If elected Prime Minister, O’Toole would never challenge, let alone even consider challenging, Quebec’s discriminatory law which bans certain civil servants from wearing religious symbols.

This marked a particularly low point in the campaign; one that rightfully offended all citizens who take pride in Canada’s (albeit flawed) history and reputation for being a country that stands up for and promotes the ideals of multiculturalism and religious and ethnic diversity.

Perhaps seeking to blunt the criticism levied his way for failing to stand up to the rights of minority Canadians, O’Toole bizarrely stated that it was not just Bill 21 that he would never intervene against – it was all provincial laws he would never challenge, whether they be from the National Assembly of Quebec, or any other provincial legislature.

Absurd, I know. It’s like O’Toole forgot he was campaigning to be Prime Minister of Canada – not the best friend of Quebec separatists, or the “headwaiter of the provinces” as Pierre Trudeau once memorably quipped.

O’Toole was so accommodating to Quebec nationalists, so capitulating to their every demand, that he even earned the endorsement of Quebec Premier (and former separatist) Francois Legault.

During the final days of the election campaign, Legault lambasted all three of Canada’s progressive parties, going so far as to call them “dangerous” before stating that “The Conservative party has been clear: they want to increase health transfers with no conditions, they want to transfer immigration powers, and Mr. O’Toole has committed to not funding opposition to Bill 21. For the Quebec nation, Mr. O’Toole’s approach is a good one.”

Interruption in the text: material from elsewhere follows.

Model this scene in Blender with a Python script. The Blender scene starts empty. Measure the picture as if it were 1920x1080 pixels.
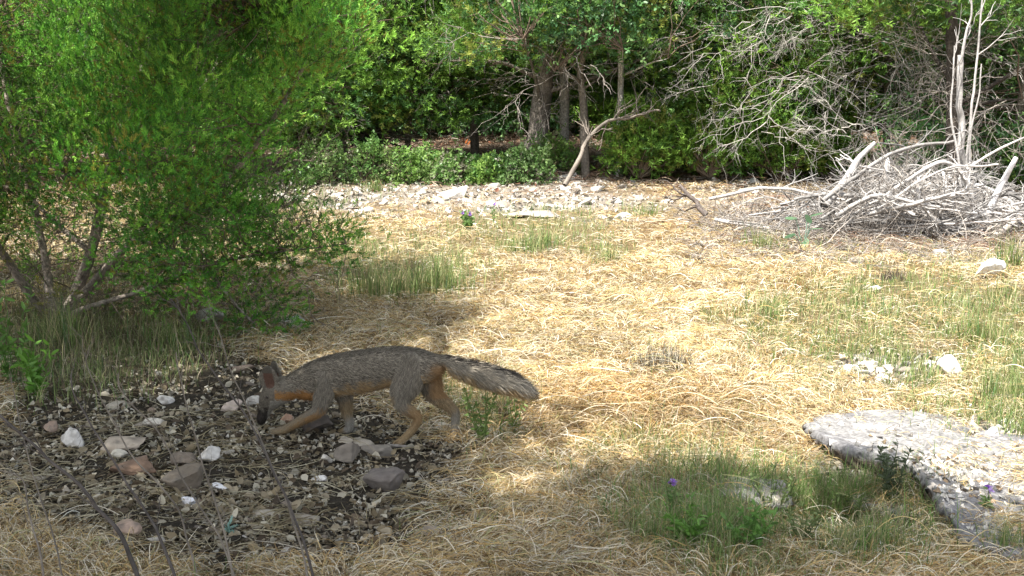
import bpy, bmesh, math
import numpy as np
from mathutils import Vector, noise as mnoise
rng = np.random.default_rng(11)
PI = math.pi
scene = bpy.context.scene
COL = scene.collection

# ---------------------------------------------------------------- camera, sky, sun
CAM_H, PITCH, FOC = 1.2, math.radians(10), 2059.0      # FOC in pixels of a 1920 px wide frame
cam_data = bpy.data.cameras.new('camera'); cam_data.sensor_width = 36; cam_data.lens = 36*FOC/1920
cam_data.clip_start = 0.05; cam_data.clip_end = 1500
cam = bpy.data.objects.new('camera', cam_data); COL.objects.link(cam)
cam.location = (0, 0, CAM_H); cam.rotation_euler = (PI/2-PITCH, 0, 0)
scene.camera = cam

SUN_EL = math.radians(64)
SUN_AZ = math.radians(-140)        # from +Y, towards -X: behind the camera and to its left
SUN = np.array([math.sin(SUN_AZ)*math.cos(SUN_EL), math.cos(SUN_AZ)*math.cos(SUN_EL), math.sin(SUN_EL)])
world = bpy.data.worlds.new('World'); scene.world = world; world.use_nodes = True
wn = world.node_tree; bg = wn.nodes['Background']
sky = wn.nodes.new('ShaderNodeTexSky'); sky.sky_type = 'NISHITA'; sky.sun_disc = False
sky.sun_elevation = SUN_EL; sky.sun_rotation = SUN_AZ; sky.dust_density = 3.0; sky.ozone_density = 0.3
hs = wn.nodes.new('ShaderNodeHueSaturation'); hs.inputs['Saturation'].default_value = 0.45
wn.links.new(sky.outputs[0], hs.inputs['Color']); wn.links.new(hs.outputs[0], bg.inputs[0]); bg.inputs[1].default_value = 0.12
sun_data = bpy.data.lights.new('sun', 'SUN'); sun_data.energy = 4.6; sun_data.angle = math.radians(0.5)
sun_data.color = (1.0, 0.94, 0.85)
sun = bpy.data.objects.new('sun', sun_data); COL.objects.link(sun)
sun.rotation_euler = Vector(SUN).to_track_quat('Z', 'Y').to_euler()
vs = scene.view_settings
vs.view_transform = 'Standard'; vs.look = 'None'; vs.gamma = 1; vs.exposure = 1.3
cyc = scene.cycles
cyc.max_bounces = 8; cyc.diffuse_bounces = 4; cyc.transmission_bounces = 4; cyc.transparent_max_bounces = 4

# ---------------------------------------------------------------- helpers
FW = np.array([0, math.cos(PITCH), -math.sin(PITCH)]); UP = np.array([0, math.sin(PITCH), math.cos(PITCH)])
def vnoise(p, seed=0):
    """smooth value noise on (N,3) points, range 0..1"""
    p = np.atleast_2d(p); i = np.floor(p).astype(np.int64); f = p-i; f = f*f*(3-2*f)
    out = np.zeros(len(p))
    for dx in (0, 1):
        for dy in (0, 1):
            for dz in (0, 1):
                h = ((i[:,0]+dx)*374761393+(i[:,1]+dy)*668265263+(i[:,2]+dz)*2147483647+seed*1274126177) & 0xffffffff
                h = ((h ^ (h >> 13))*1274126177) & 0xffffffff; h = (h ^ (h >> 16)) & 0xffff
                out += h/65535.0*np.where(dx, f[:,0], 1-f[:,0])*np.where(dy, f[:,1], 1-f[:,1])*np.where(dz, f[:,2], 1-f[:,2])
    return out
def n2(x, y, s, seed=0):
    x = np.asarray(x, float).ravel(); y = np.asarray(y, float).ravel()
    return vnoise(np.stack([x*s+31.7, y*s+17.3, np.zeros_like(x)+seed*3.7], 1), seed)
def height(x, y):
    x = np.asarray(x, float); y = np.asarray(y, float); sh = x.shape
    x = x.ravel(); y = y.ravel()
    z = 0.10*(n2(x, y, 0.45, 1)-0.5) + 0.05*(n2(x, y, 1.7, 2)-0.5) + 0.02*(n2(x, y, 6, 3)-0.5)
    z = z*np.clip((y-1)/4, 0.45, 1.3)
    z += 0.05*np.clip(y-14, 0, 30)                                      # ground climbs gently under the trees
    z += 0.06*np.exp(-((x-0.55)/0.55)**2-((y-4.25)/0.35)**2)             # straw mound right of the fox
    z -= 0.14*np.exp(-((x-0.98)/0.30)**2-((y-3.16)/0.17)**2)             # hollow before the slab
    return z.reshape(sh)
def proj(p):
    d = np.asarray(p, float)-np.array([0, 0, CAM_H]); w = np.maximum(d@FW, 1e-3)
    return 960+FOC*d[..., 0]/w, 540-FOC*(d@UP)/w
def ray(px, py):
    px = np.asarray(px, float); py = np.asarray(py, float)
    return FW+np.stack([(px-960)/FOC, 0*px, 0*px], -1)+UP*((540-py)/FOC)[..., None]
def P(px, py, Y):
    """point at photo direction (px,py) standing Y metres in front"""
    d = ray(px, py); return np.array([0, 0, CAM_H])+d*(np.asarray(Y, float)/d[..., 1])[..., None]
def G(px, py):
    """point on the ground seen at (px,py)"""
    d = ray(px, py); z = np.zeros(np.asarray(px, float).shape)
    for k in range(14):
        dz = np.minimum(d[..., 2], -0.012); t = (z-CAM_H)/dz; q = np.array([0, 0, CAM_H])+d*t[..., None]
        t = np.minimum(t, 60); z = 0.5*z+0.5*height(q[..., 0], q[..., 1])
    q = np.array([0, 0, CAM_H])+d*((z-CAM_H)/np.minimum(d[..., 2], -0.012))[..., None]
    q[..., 2] = height(q[..., 0], q[..., 1]); return q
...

One can agree to disagree with Legault on whether O’Toole’s platform would have been beneficial for Quebec. But it is much harder to argue how O’Toole’s decentralizing policies would have been anything other than crippling for the Canadian federation.

Fortunately for Canadians, though, O’Toole’s dreams of forming the next government of Canada were dashed; his aspirations for becoming Prime Minister, put on hold, perhaps indefinitely, once it was clear that the Liberals had swept a plurality of seats on election night.

Not even in Quebec were O’Toole’s hopes for a breakthrough realized. By the time all the ballots were counted, the Liberals and the Bloc Quebec emerged the clear winners in the province, winning 33 and 34 seats, respectively. In contrast, the Conservatives won a measly 10 seats. The same amount, in fact, that they won in 2019.

Put simply, O’Toole’s strategy of appeasement failed, in both Quebec and the rest of Canada, as was only right. It would not have been fitting to have a Prime Minister as weak-kneed and placating as O’Toole had been in dealing with Quebec, or any other provincial government. Canadians want more from a leader.

And so, as he nurses his electoral wounds, O’Toole must ask himself again: was his complete capitulation to Quebec nationalists worth it?